I remapped `jj` to escape (shortly before the touchbar was announced), because I disliked either having to move my hand or use both hands to get out of insert mode.
For cruising around my code the advantage is that jk/kj doesn't do anything in normal mode (cruising mode, haha). So I can just start mashing jk in a terminal window that I don't know what mode I left vim in.
The biggest downside to jk/kj mapping is that words that end with k are somewhat common. So a few times a week I will type something like "splunk" and want to exit insert mode immediately so I mash jk/kj after the k. 50% of the time the j is first so I end up with "splun" (kj is <esc>) (k moves up since we're in normal mode now).
> The biggest downside to jk/kj mapping is that words that end with k are somewhat common. So a few times a week I will type something like "splunk" and want to exit insert mode immediately so I mash jk/kj after the k. 50% of the time the j is first so I end up with "splun" (kj is <esc>) (k moves up since we're in normal mode now).
This is why I use `jj` instead of `jk`/`kj` -- as a native English speaker in a job where everyone primarily speaks English, there are few cases where I'd be writing code with a `jj` naturally in a string.
Very rarely.
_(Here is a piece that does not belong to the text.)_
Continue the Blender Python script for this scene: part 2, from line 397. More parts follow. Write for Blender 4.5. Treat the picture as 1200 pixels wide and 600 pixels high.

The only place I notice a difference is if the last letter I type is a j, the cursor 'hesitates' for a moment because Vim is watching for a k.
The advantage I found of jk over jj is that, in normal mode, jk is a no-op, so if I hit jk as Escape when I was already in normal mode, it doesn't matter.
The only problem is that when I'm editing text out of Vim, I end up with the occasional jk at the end of my typing. That almost happened while writing this comment.
is it? I have ctrl mapped to caps-lock. so for me it's essentially home-row. left pinkie+right pinkie going almost nowhere. reaching for esc is decidedly not home-row.
The tough thing about the touch bar is how often it freezes. It's hard to get used to it when all that is noticeable is the few times a week it does it.
It's deeper than that. Control-[ is the same keycode as escape. [ is the next character after Z in ASCII, and Control-[ is the next character after Control-Z. It's not a mapping, they are one and the same.
I disagree. If you are a even modestly decent programmer you know to configure autoindentation so that you never need the tab key for anything. I cannot imagine a scenario where I would need the tab key in insert mode (except a very fringe case where I need to enter a tab character in a literal string and for some reason there are no escapes like \t. But then again you can still ^V^I)
can you point to a minimal example where vanilla vim autoindent cannot cope with python code editing? I never found any situation where I had to press the tab key
Have you ever refactored anything? Especially in Python, moving a line into a control block requires using the tab key. If you don't have to press the tab key either you're such a god programmer that you have never made a mistake or refactored anything you've ever written, or you're trolling.
Hopefully this trend continues and they can iterate on this model even further.